One pendiction I was asked to do by my nutritionist was to write an intuitive guide to weed smoking. Intuitive Eating is an important book to me that I read in 2023. The book does a lot to ask you to approach food with a less hierarchical good/bad approach. And the book asks you to do something I’ve struggled with for most of my life: believe myself in regards to what I want to eat. My nutritionist frequently asks me to write things that I won’t share publicly. I appreciate it because it’s tangibly good for my soul and I hate it because I love sharing. I’m here, I’m writing on this blog, because I still wanted to share and express but I wanted to keep those thoughts separated from social media. My desire to share and to broadcast is larger than most. That makes social media too enticing for me. So I’ll keep that writing to myself, but in it I reflected back on this particular moment that stuck in my head from the mid 2000s. Knol Tate’s band, Askeleton, was playing at The Triple Rock Social Club. Knol was wearing a sweatshirt I believe for the University of Montreal. At the time I was doing what I would now describe as pendiction. I was questioning whether I fit in to the life I had built. I was seeing peers step up on levels of national acclaim that I hadn’t, and I was watching the national acclaim Heiruspecs had attained start its decline. At the time I reached a conclusion that I was excellent at being me. Not in spite of my shortcomings, but in collaboration with them. I was drunk. I was looking in the mirror at the Triple Rock venue side bathroom. I was sure that the sum of my efforts, my collaborations, my friendships, my projects. . .I was contributing. To what? I’m not as clear on that. The scene? The universe? The future? I was doing a good job and my clarity powered me through a long set of months of keeping my head down and working.

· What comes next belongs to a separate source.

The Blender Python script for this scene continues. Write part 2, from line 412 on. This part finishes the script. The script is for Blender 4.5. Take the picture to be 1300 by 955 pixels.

I have to spend most of my life not thinking about my life. The navel gazing, the what is my purpose, the am I supposed to do this channel can only be clicked over to from time to time. I have a beautiful busy life but most significantly I have a life that rolls on best when I work on the projects in front of me. I don’t know if whoever hired me should’ve called a different bass player, but it’s immaterial, they called me and I said yes. I don’t know if the administrative work I do for creative projects is the best use of my time, but it’s on my plate, I better do it efficiently and keep it moving. And if I move it off my plate I should do it with love and joy, not indignation. I don’t know how deeply I like basketball, but it brings me joy when I watch it or discuss it in the right environment. I’m glad I thought about these things, but I’ve got projects. Projects big, small, indulgent, capricious, beautiful and inspiring. They are in front of me and I feel stretched and ready for all of it.